Analysis of campaigns by the main organisations implementing national tobacco control mass media campaigns published
today in the Australian and New Zealand Journal of Public Health show a 43.8% reduction in expenditure between 2008/9 and 2012/13.
ASPIRE 2025 Co-Director Professor Richard Edwards says New Zealand is failing to deliver recommended levels of exposure
to smokefree messages, and this failure may be hampering efforts to reduce smoking prevalence rapidly.
Professor Edwards argues that substantial and sustained increases in overall funding for media campaigns to support the
Smokefree 2025 goal are needed.
“The Health Promotion Agency and Quitline have been working with limited resources to produce mass media campaigns that
support the Smokefree 2025 goal. Increased funding will allow them to implement sustained, well-resourced campaigns
using best practice methods of delivery and messages that have been shown to work.”
The researchers also state that, with some exceptions, recent tobacco control campaigns have rarely included approaches
shown to have the greatest impact on promoting quit attempts and reducing smoking initiation.
These approaches include hard-hitting health messages and ‘denormalisation’ campaigns that highlight the hazardous and
addictive nature of tobacco products, and expose tactics the tobacco industry uses to undermine tobacco control efforts.
Professor Edwards notes: “There needs to be a mix of campaign messages and approaches. We believe that mix should
include more of the hard-hitting approaches that expose the reality of the suffering caused by tobacco smoking and
expose the product and the industry for what they are – the direct causes of that suffering.”
However, Professor Edwards also highlights some promising developments. This includes reports that mass media funding
for tobacco control through the Health Promotion Agency (HPA) will increase in 2014, and the recent launch of the HPA’s
‘Stop before you start’ campaign, which highlights the negative health and social impacts of smoking and aims to
increase young adults’ resistance to tobacco. New Zealand ASH has also been funded through the innovations fund to
develop a new campaign.
Professor Edwards welcomes these new developments: “I hope ‘Stop before you start’ represents a sustained new focus that
reveals the deadly nature of tobacco products, and exposes the tobacco industry, which continues to do everything it can
to resist effective actions that would reduce smoking and the misery it causes.”

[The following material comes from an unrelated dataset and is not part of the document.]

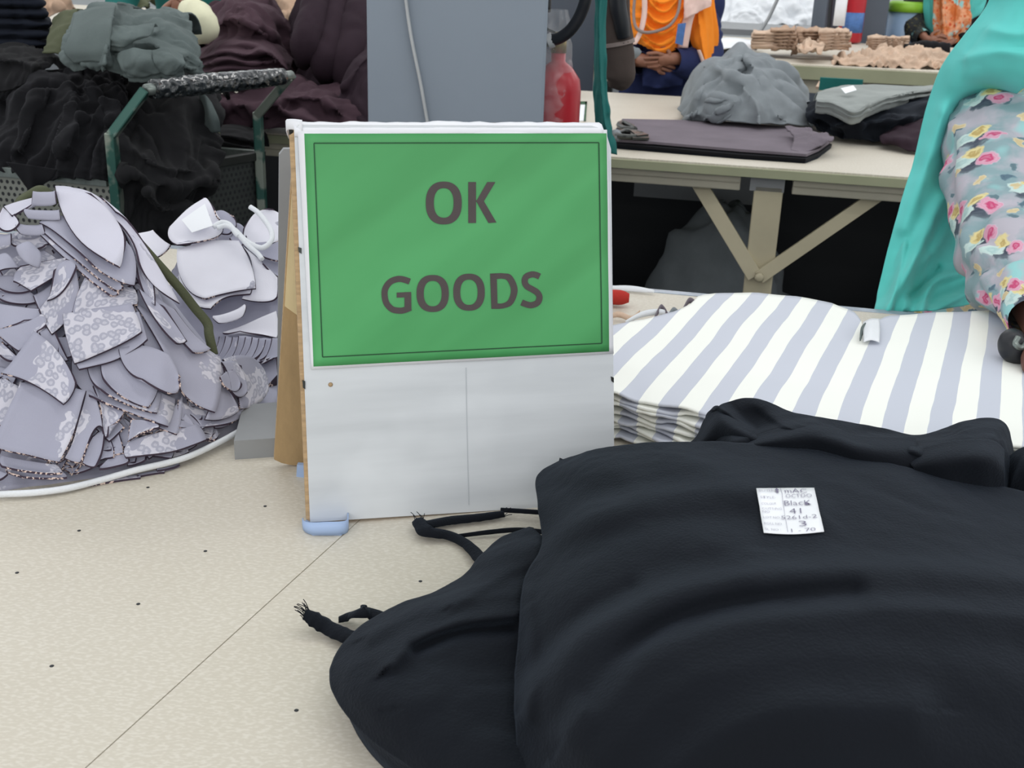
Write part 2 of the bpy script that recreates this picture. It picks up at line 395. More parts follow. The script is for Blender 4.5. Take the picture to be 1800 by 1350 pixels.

However, Professor Edwards also emphasises that the 2025 goal will not be achieved by intensifying tobacco control mass
media efforts alone.
“The Government needs to take a lead by developing a strategy to achieve the Smokefree 2025 goal. As well as much
greater resources for mass media campaigns, we call on the government to commit to continuing increases in tobacco
taxation beyond 2016, introducing standardised (plain) packaging without delay, and providing high quality targeted
support to help smokers from disadvantaged communities quit.”
Professor Edwards also points to the need for new measures: “There is ample evidence to show the public support reducing
the availability of tobacco products. We should also modify tobacco products by removing the additives and flavours that
make them palatable to new users, and consider removing the nicotine that makes them so addictive.”